The precedent for this is the decisive break that was made against the treacherous parties of the Second International which, in 1914, supported the mutual slaughter of worker against worker that has become known as the first world war. At that time Lenin argued that the name social-democracy was hopelessly discredited in the eyes of workers and that a new name for the workers movement was necessary. Lenin proposed using the name communism (as had originally been used by Marx at the time of the Manifesto). Isayev has proposed that the new name be proletarism. That sounds just fine to me.

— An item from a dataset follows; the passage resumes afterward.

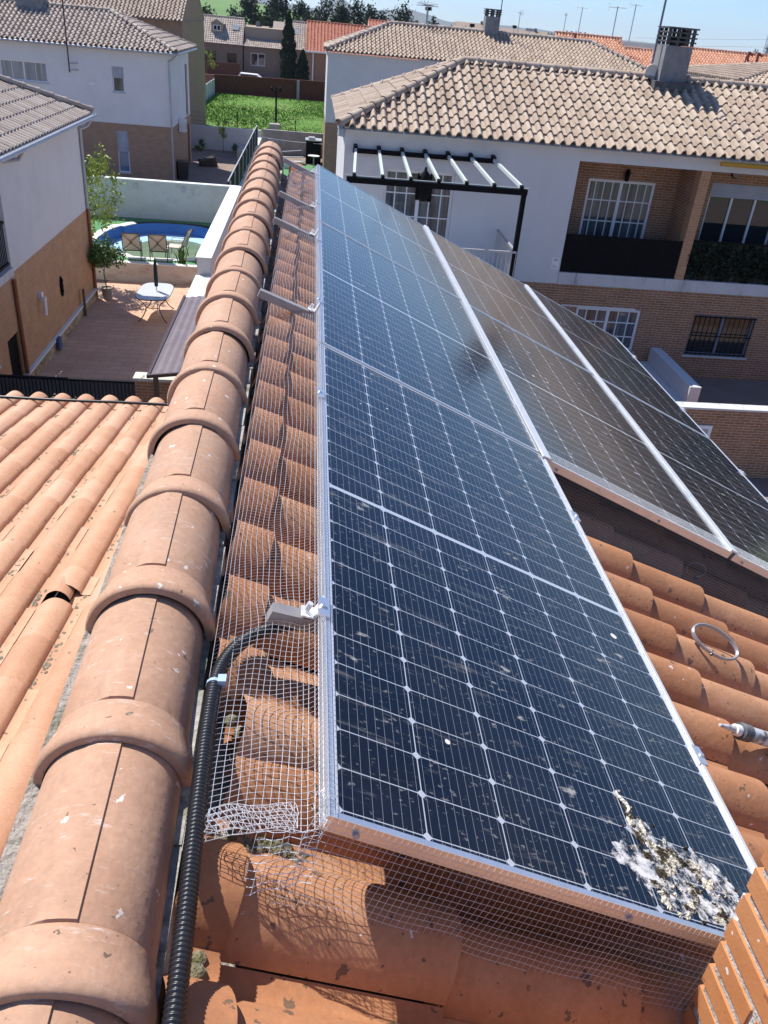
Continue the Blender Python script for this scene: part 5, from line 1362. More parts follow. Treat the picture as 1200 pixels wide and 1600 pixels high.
def lounger(name, label, x, y, rz, z=GZ):
    t = thing(name, label, 'garden chair', (x, y, z), 'garden chairs by the pool', (0, 0, rz))
    q = MB()                                  # local: back towards -y, seat towards +y
    for sx in (-0.29, 0.29):
        q.tube([(sx, 0.35, 0.0), (sx, 0.33, 0.36), (sx, -0.20, 0.33), (sx, -0.48, 0.98)], 0.018, 6)
        q.tube([(sx, -0.28, 0.0), (sx, -0.20, 0.33)], 0.018, 6)
        q.tube([(sx, 0.33, 0.36), (sx, 0.30, 0.58), (sx, -0.32, 0.60)], 0.016, 6)
    q.tube([(-0.29, -0.48, 0.98), (0.29, -0.48, 0.98)], 0.018, 6); q.tube([(-0.29, -0.22, 0.36), (0.29, -0.22, 0.36)], 0.016, 6)
    for s in (-1, 1): q.tube([(-0.27 * s, -0.49, 0.94), (0.0 + 0.03 * s, -0.375, 0.66), (-0.27 * s, -0.26, 0.40)], 0.013, 5)
    q.build('frame', bronze, t, local=True)
    q = MB(); q.add([(-0.27, -0.20, 0.35), (0.27, -0.20, 0.35), (0.27, -0.47, 0.96), (-0.27, -0.47, 0.96)], [(0, 1, 2, 3)]); q.build('backrest', sling_m, t, local=True)
    q = MB(); q.box(-0.27, 0.27, -0.18, 0.33, 0.345, 0.375); q.build('seat', sling_m, t, local=True)
    return t
lounger('garden_chair', 'left garden chair of the pair with crossed backs facing the pool', -6.05, 28.62, 0.12)
lounger('garden_chair', 'right garden chair of the pair with crossed backs, behind the closed parasol', -5.15, 28.66, 0.06)
lounger('garden_chair', 'garden chair turned sideways to the pool, seen edge on', -4.62, 29.35, 1.35)

tb = thing('patio_table', 'patio table with a white glass top and curved bronze legs', 'table', (-4.62, 24.45, G))
gm, n_, l_, b_ = newmat('frosted_glass_top'); b_.inputs['Base Color'].default_value = (0.56, 0.59, 0.60, 1); b_.inputs['Roughness'].default_value = 0.35; b_.inputs['Alpha'].default_value = 0.88
q = MB(); pts = []
for k in range(40):
    a = 2 * PI * k / 40; c_, s_ = math.cos(a), math.sin(a); pts.append((-4.62 + 0.50 * abs(c_) ** 0.55 * (1 if c_ > 0 else -1), 24.45 + 0.90 * abs(s_) ** 0.6 * (1 if s_ > 0 else -1)))
q.prism([(x, y, G + 0.725) for x, y in pts], (0, 0, 0.012)); q.build('table_top', gm, tb)
q = MB(); q.tube([(x, y, G + 0.722) for x, y in pts + pts[:1]], 0.014, 6); q.build('rim', bronze, tb)
for sx in (-1, 1):
    for sy in (-1, 1):
        q = MB(); q.tube(cat([(-4.62 + sx * 0.42, 24.45 + sy * 0.70, G + 0.71), (-4.62 + sx * 0.24, 24.45 + sy * 0.58, G + 0.50), (-4.62 + sx * 0.20, 24.45 + sy * 0.55, G + 0.35), (-4.62 + sx * 0.30, 24.45 + sy * 0.62, G + 0.12), (-4.62 + sx * 0.42, 24.45 + sy * 0.72, G)], 6), 0.016, 6); q.build('leg', bronze, tb)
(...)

Stalin's argument against "the existence of a number of centers" and the need to speak with a single voice appears to me to represent the real basis of Frank's argument that SAIC would be "disorganized" if its website featured a diversity of voices. Frank has attempted to support his position with a variety of arguments but none of these arguments seem very solid to me.

Cargo-Cult Leninism vs.
Political Transparency can
be found in full here:
http://struggle.net/struggle/mass-democracy

Die Neue Zeit
17th February 2008, 23:48
This should be in the Article Submissions forum (sorry for the bump, comrades, but this deals with crises of theory that EVERYBODY needs to pay attention to at some point).